Set task:
Write each line of the material exactly as given, from the top through the line that contains "return root", and omit all pictures.

-- Start Supplied material --

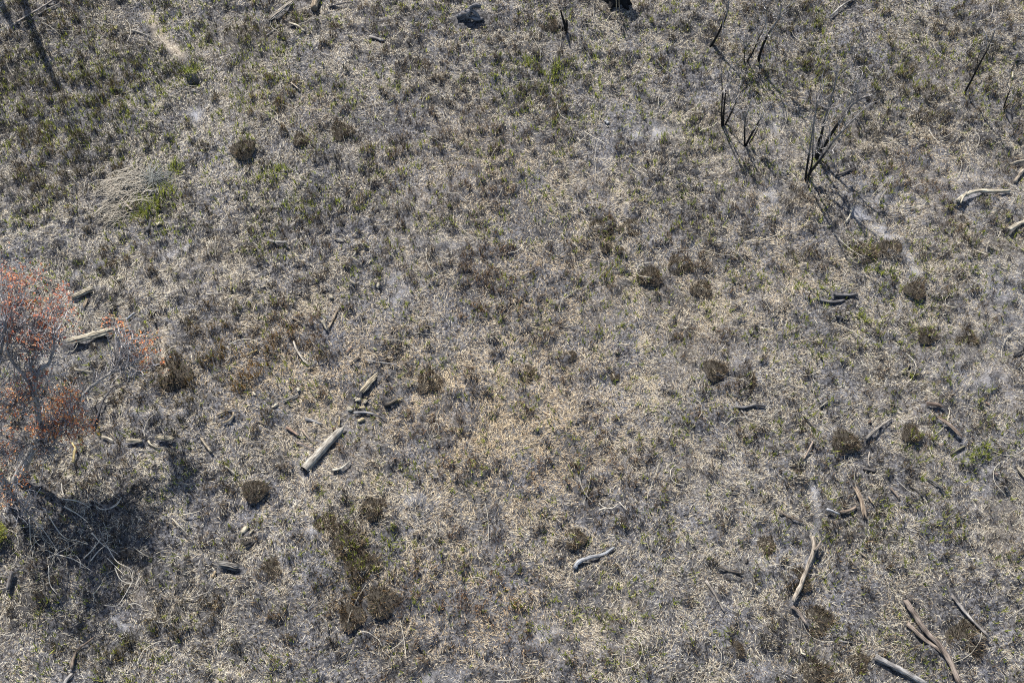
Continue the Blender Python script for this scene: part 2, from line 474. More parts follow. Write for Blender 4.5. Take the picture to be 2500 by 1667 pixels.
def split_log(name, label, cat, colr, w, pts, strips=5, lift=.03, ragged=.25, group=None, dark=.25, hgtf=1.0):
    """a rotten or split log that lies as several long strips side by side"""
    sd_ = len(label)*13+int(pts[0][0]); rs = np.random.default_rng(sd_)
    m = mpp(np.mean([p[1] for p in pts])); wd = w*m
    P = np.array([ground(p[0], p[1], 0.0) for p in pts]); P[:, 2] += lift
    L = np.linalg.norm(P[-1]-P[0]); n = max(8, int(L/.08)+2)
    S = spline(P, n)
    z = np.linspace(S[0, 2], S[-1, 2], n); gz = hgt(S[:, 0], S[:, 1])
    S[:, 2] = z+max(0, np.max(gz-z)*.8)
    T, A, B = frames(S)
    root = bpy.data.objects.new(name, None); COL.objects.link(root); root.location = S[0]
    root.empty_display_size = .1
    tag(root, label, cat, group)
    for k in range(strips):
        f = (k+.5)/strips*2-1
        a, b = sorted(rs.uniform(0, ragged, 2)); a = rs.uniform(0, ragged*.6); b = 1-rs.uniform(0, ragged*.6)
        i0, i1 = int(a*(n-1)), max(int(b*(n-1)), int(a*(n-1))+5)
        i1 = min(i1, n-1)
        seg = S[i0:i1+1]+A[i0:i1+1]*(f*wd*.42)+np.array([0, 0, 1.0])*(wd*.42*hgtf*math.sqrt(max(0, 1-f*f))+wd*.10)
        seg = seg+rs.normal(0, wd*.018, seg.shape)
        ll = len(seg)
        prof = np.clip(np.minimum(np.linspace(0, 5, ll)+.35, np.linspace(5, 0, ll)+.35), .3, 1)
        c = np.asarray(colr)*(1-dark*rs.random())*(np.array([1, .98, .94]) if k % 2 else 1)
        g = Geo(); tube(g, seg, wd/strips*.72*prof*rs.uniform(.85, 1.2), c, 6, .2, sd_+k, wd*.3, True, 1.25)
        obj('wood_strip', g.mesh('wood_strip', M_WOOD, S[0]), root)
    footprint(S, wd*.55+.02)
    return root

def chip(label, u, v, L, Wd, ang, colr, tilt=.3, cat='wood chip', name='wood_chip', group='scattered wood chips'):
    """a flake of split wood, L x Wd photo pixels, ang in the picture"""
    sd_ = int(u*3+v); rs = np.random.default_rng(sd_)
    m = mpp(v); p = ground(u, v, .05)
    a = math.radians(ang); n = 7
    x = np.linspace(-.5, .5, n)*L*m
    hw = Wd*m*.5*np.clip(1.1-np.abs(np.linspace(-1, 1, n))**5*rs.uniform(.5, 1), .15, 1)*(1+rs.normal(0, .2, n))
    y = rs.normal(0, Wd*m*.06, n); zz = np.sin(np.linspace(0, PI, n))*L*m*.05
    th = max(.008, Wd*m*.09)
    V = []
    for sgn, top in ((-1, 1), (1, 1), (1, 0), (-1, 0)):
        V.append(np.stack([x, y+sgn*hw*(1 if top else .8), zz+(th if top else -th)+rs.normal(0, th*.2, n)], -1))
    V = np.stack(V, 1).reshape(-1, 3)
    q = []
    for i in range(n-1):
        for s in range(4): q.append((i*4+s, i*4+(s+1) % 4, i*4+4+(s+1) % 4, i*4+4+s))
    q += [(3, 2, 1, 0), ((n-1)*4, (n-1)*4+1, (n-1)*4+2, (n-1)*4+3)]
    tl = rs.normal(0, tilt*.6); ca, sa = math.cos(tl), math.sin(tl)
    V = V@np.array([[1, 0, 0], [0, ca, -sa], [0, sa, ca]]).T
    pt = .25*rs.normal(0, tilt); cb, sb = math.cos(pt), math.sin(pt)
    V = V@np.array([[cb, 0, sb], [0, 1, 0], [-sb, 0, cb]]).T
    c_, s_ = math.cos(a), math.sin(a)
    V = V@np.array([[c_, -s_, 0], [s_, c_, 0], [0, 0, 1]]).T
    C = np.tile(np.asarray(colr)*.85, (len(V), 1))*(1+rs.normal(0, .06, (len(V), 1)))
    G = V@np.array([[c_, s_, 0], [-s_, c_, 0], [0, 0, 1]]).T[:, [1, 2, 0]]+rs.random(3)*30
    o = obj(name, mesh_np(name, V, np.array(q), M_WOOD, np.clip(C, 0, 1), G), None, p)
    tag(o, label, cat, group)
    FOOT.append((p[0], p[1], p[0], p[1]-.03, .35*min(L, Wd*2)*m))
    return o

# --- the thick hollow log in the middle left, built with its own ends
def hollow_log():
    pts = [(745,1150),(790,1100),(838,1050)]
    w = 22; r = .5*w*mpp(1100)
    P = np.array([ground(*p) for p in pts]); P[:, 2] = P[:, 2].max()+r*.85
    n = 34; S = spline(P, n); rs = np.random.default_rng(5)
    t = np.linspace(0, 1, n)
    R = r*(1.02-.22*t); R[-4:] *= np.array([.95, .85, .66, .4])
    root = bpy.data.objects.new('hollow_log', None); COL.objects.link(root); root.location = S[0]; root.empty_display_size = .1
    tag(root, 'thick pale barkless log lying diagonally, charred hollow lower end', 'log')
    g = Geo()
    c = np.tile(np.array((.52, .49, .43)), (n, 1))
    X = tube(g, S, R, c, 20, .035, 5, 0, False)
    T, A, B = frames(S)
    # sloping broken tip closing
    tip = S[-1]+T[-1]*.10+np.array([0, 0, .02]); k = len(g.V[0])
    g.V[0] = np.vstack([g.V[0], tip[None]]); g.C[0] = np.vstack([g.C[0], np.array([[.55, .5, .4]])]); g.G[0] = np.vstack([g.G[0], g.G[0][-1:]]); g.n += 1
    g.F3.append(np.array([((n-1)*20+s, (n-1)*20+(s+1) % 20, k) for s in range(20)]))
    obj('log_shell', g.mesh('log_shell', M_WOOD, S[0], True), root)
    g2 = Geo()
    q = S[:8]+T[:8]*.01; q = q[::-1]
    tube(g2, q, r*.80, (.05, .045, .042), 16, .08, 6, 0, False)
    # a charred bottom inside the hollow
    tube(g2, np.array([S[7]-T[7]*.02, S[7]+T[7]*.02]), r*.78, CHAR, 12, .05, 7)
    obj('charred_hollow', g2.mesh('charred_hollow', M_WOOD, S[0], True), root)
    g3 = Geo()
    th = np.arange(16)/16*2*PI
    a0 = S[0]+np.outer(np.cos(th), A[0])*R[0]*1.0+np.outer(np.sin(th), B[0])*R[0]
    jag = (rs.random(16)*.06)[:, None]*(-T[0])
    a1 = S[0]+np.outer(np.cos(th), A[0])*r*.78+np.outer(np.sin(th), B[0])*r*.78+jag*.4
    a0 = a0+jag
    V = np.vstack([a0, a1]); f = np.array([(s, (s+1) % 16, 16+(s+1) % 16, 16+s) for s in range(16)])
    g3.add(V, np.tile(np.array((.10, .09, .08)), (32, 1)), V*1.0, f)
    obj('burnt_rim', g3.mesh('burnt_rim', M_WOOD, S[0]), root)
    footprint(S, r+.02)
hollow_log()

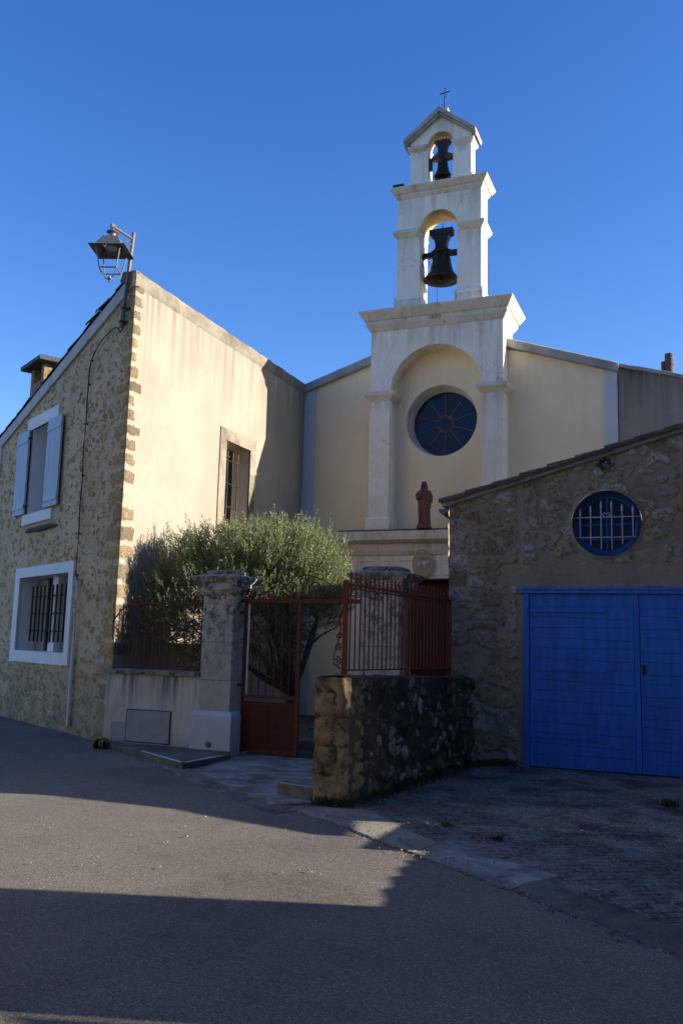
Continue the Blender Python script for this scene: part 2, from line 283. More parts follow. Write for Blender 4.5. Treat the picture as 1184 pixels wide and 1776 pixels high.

-- End Supplied material --

Response below:
Continue the Blender Python script for this scene: part 2, from line 474. More parts follow. Write for Blender 4.5. Take the picture to be 2500 by 1667 pixels.
def split_log(name, label, cat, colr, w, pts, strips=5, lift=.03, ragged=.25, group=None, dark=.25, hgtf=1.0):
    """a rotten or split log that lies as several long strips side by side"""
    sd_ = len(label)*13+int(pts[0][0]); rs = np.random.default_rng(sd_)
    m = mpp(np.mean([p[1] for p in pts])); wd = w*m
    P = np.array([ground(p[0], p[1], 0.0) for p in pts]); P[:, 2] += lift
    L = np.linalg.norm(P[-1]-P[0]); n = max(8, int(L/.08)+2)
    S = spline(P, n)
    z = np.linspace(S[0, 2], S[-1, 2], n); gz = hgt(S[:, 0], S[:, 1])
    S[:, 2] = z+max(0, np.max(gz-z)*.8)
    T, A, B = frames(S)
    root = bpy.data.objects.new(name, None); COL.objects.link(root); root.location = S[0]
    root.empty_display_size = .1
    tag(root, label, cat, group)
    for k in range(strips):
        f = (k+.5)/strips*2-1
        a, b = sorted(rs.uniform(0, ragged, 2)); a = rs.uniform(0, ragged*.6); b = 1-rs.uniform(0, ragged*.6)
        i0, i1 = int(a*(n-1)), max(int(b*(n-1)), int(a*(n-1))+5)
        i1 = min(i1, n-1)
        seg = S[i0:i1+1]+A[i0:i1+1]*(f*wd*.42)+np.array([0, 0, 1.0])*(wd*.42*hgtf*math.sqrt(max(0, 1-f*f))+wd*.10)
        seg = seg+rs.normal(0, wd*.018, seg.shape)
        ll = len(seg)
        prof = np.clip(np.minimum(np.linspace(0, 5, ll)+.35, np.linspace(5, 0, ll)+.35), .3, 1)
        c = np.asarray(colr)*(1-dark*rs.random())*(np.array([1, .98, .94]) if k % 2 else 1)
        g = Geo(); tube(g, seg, wd/strips*.72*prof*rs.uniform(.85, 1.2), c, 6, .2, sd_+k, wd*.3, True, 1.25)
        obj('wood_strip', g.mesh('wood_strip', M_WOOD, S[0]), root)
    footprint(S, wd*.55+.02)
    return root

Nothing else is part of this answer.